What is needed: Open with the line that has "Generate a Blender"; close with the line that has "return n.outputs[0]". Retype those lines exactly, images excluded.

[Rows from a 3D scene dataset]

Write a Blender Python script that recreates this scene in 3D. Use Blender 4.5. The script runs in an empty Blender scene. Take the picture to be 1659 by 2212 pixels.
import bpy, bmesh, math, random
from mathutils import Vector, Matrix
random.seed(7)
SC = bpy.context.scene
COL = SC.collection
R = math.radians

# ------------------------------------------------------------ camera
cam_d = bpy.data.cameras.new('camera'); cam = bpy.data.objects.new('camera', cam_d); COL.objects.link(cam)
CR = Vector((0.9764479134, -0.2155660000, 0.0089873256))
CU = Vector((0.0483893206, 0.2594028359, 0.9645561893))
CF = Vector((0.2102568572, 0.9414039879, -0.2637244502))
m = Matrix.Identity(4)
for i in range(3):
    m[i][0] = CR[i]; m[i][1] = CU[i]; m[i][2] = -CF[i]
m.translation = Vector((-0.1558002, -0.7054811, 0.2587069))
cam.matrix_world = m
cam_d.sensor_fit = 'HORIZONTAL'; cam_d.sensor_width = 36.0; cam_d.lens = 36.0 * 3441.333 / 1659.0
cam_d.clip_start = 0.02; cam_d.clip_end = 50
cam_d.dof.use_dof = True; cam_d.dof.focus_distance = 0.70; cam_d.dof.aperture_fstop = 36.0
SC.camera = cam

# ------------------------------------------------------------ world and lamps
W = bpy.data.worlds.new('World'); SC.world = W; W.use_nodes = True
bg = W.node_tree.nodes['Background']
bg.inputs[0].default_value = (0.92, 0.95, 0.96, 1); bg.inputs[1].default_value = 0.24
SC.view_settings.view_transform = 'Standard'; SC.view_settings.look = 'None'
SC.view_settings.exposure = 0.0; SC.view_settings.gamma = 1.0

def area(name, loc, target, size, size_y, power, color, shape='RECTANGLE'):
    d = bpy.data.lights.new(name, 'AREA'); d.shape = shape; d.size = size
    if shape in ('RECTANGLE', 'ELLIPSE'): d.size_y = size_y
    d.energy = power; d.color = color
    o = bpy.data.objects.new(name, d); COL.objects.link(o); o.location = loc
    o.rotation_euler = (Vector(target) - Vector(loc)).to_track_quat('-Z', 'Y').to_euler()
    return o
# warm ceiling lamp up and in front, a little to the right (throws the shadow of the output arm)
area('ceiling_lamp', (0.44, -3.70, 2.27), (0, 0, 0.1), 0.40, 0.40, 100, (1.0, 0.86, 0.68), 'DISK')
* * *
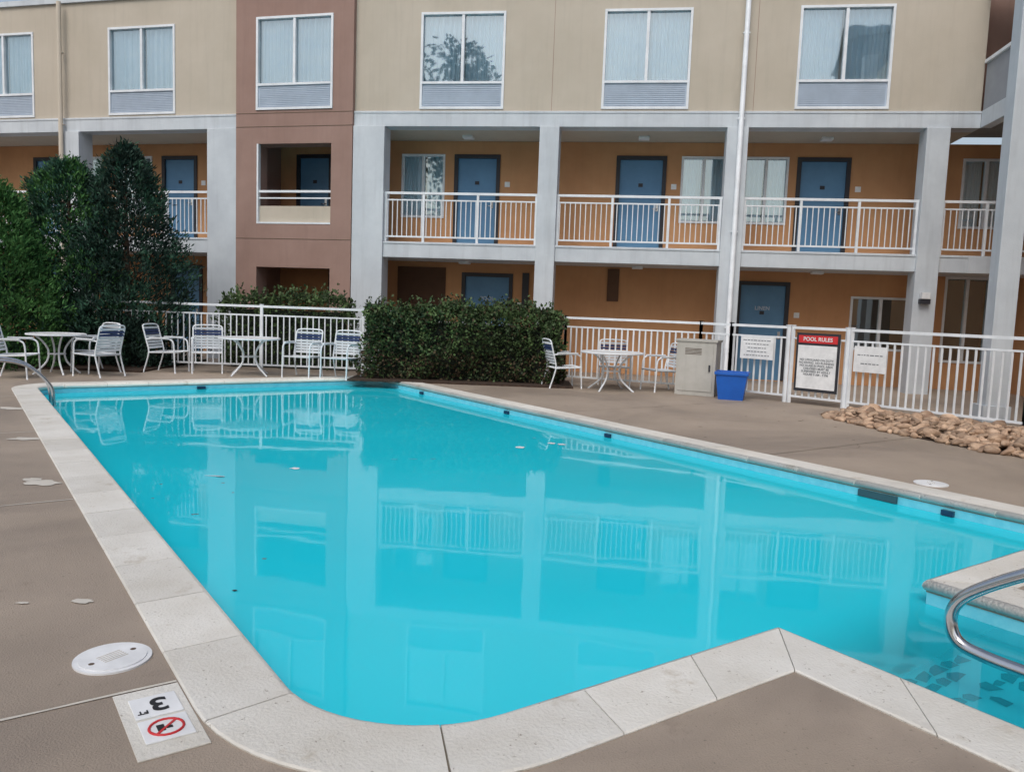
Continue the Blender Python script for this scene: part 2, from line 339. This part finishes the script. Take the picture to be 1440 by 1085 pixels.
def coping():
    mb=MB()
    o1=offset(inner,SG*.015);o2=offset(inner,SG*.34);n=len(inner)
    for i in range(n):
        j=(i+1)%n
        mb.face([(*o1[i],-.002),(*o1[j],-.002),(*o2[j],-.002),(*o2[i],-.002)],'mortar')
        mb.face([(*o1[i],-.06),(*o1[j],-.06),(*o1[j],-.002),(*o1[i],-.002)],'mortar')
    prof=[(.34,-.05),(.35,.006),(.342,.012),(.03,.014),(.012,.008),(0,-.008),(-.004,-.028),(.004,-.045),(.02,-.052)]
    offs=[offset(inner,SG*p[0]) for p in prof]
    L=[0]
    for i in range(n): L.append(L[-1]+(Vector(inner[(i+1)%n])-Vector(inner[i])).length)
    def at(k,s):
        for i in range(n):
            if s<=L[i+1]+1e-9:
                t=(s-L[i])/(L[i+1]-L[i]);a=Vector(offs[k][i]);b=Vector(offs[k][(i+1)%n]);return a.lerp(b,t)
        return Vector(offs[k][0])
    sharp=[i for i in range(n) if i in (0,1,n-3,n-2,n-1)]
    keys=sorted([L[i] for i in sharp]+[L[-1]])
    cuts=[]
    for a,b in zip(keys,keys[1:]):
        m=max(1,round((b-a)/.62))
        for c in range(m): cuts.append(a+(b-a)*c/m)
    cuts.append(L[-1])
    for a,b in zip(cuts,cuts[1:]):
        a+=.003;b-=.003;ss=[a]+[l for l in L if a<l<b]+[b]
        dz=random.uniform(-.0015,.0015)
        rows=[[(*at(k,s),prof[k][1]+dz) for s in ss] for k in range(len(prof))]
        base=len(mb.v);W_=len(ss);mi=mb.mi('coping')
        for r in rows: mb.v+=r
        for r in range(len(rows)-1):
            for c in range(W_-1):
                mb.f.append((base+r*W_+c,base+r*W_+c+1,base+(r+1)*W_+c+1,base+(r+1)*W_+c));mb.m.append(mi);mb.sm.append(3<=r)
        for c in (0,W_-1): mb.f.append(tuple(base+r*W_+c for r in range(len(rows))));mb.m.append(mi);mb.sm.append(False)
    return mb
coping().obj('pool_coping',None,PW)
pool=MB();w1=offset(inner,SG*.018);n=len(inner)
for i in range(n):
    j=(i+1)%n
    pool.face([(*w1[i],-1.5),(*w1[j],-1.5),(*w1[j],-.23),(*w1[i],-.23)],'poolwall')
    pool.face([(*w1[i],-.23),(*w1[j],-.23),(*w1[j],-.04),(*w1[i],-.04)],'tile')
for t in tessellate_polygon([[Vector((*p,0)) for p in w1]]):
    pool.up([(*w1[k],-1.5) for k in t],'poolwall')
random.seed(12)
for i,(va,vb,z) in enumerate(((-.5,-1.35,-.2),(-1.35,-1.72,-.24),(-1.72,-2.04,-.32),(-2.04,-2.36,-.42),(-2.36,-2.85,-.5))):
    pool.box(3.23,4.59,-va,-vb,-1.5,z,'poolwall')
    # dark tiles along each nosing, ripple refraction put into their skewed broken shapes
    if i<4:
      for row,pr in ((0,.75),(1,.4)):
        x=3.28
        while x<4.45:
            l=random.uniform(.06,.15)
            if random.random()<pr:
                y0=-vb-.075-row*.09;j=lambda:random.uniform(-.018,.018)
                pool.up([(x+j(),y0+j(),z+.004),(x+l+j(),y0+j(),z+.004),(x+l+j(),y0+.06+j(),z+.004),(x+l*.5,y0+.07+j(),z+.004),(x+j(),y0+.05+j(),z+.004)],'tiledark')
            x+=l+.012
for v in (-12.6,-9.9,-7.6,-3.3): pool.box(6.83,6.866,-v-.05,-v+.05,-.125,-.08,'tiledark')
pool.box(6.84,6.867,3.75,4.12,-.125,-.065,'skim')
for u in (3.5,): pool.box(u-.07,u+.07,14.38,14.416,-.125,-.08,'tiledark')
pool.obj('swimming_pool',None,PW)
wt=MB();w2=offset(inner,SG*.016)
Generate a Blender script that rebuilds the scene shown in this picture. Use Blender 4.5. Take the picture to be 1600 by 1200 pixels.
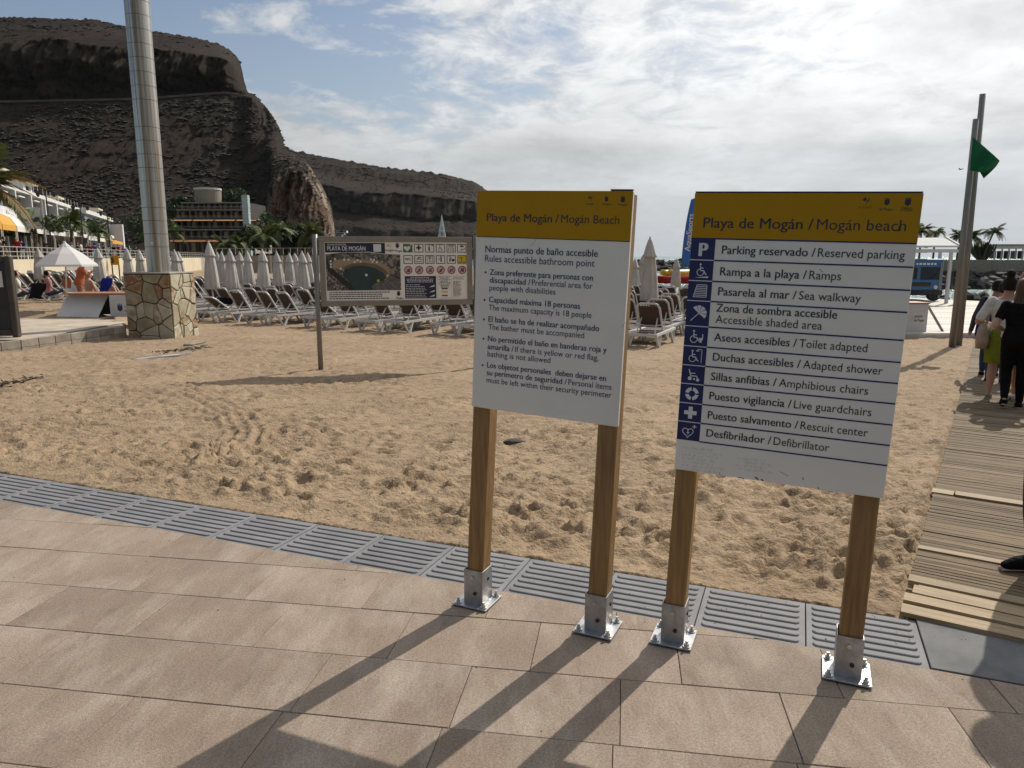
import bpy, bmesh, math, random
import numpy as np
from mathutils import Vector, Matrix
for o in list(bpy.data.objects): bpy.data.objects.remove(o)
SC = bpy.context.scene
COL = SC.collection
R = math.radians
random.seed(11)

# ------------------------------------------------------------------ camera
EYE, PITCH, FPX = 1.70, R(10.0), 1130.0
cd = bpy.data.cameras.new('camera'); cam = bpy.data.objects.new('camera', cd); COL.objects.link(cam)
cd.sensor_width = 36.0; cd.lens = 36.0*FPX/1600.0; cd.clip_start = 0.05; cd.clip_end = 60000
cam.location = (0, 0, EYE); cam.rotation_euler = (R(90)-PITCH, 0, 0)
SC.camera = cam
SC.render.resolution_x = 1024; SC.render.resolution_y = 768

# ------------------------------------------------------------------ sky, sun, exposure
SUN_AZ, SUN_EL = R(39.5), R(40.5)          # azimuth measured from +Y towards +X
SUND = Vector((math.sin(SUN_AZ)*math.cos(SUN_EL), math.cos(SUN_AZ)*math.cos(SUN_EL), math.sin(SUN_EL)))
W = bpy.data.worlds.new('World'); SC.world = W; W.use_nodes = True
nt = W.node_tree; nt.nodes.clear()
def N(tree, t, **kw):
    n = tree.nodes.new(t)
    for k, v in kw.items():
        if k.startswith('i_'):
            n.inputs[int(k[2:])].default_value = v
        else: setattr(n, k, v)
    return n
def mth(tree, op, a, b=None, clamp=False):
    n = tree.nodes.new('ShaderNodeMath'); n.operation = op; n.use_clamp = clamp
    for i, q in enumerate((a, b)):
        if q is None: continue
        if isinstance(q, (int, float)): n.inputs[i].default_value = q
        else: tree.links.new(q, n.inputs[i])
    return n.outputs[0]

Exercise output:
Generate a Blender script that rebuilds the scene shown in this picture. Use Blender 4.5. Take the picture to be 1600 by 1200 pixels.
import bpy, bmesh, math, random
import numpy as np
from mathutils import Vector, Matrix
for o in list(bpy.data.objects): bpy.data.objects.remove(o)
SC = bpy.context.scene
COL = SC.collection
R = math.radians
random.seed(11)

# ------------------------------------------------------------------ camera
EYE, PITCH, FPX = 1.70, R(10.0), 1130.0
cd = bpy.data.cameras.new('camera'); cam = bpy.data.objects.new('camera', cd); COL.objects.link(cam)
cd.sensor_width = 36.0; cd.lens = 36.0*FPX/1600.0; cd.clip_start = 0.05; cd.clip_end = 60000
cam.location = (0, 0, EYE); cam.rotation_euler = (R(90)-PITCH, 0, 0)
SC.camera = cam
SC.render.resolution_x = 1024; SC.render.resolution_y = 768

# ------------------------------------------------------------------ sky, sun, exposure
SUN_AZ, SUN_EL = R(39.5), R(40.5)          # azimuth measured from +Y towards +X
SUND = Vector((math.sin(SUN_AZ)*math.cos(SUN_EL), math.cos(SUN_AZ)*math.cos(SUN_EL), math.sin(SUN_EL)))
W = bpy.data.worlds.new('World'); SC.world = W; W.use_nodes = True
nt = W.node_tree; nt.nodes.clear()
def N(tree, t, **kw):
    n = tree.nodes.new(t)
    for k, v in kw.items():
        if k.startswith('i_'):
            n.inputs[int(k[2:])].default_value = v
        else: setattr(n, k, v)
    return n
def mth(tree, op, a, b=None, clamp=False):
    n = tree.nodes.new('ShaderNodeMath'); n.operation = op; n.use_clamp = clamp
    for i, q in enumerate((a, b)):
        if q is None: continue
        if isinstance(q, (int, float)): n.inputs[i].default_value = q
        else: tree.links.new(q, n.inputs[i])
    return n.outputs[0]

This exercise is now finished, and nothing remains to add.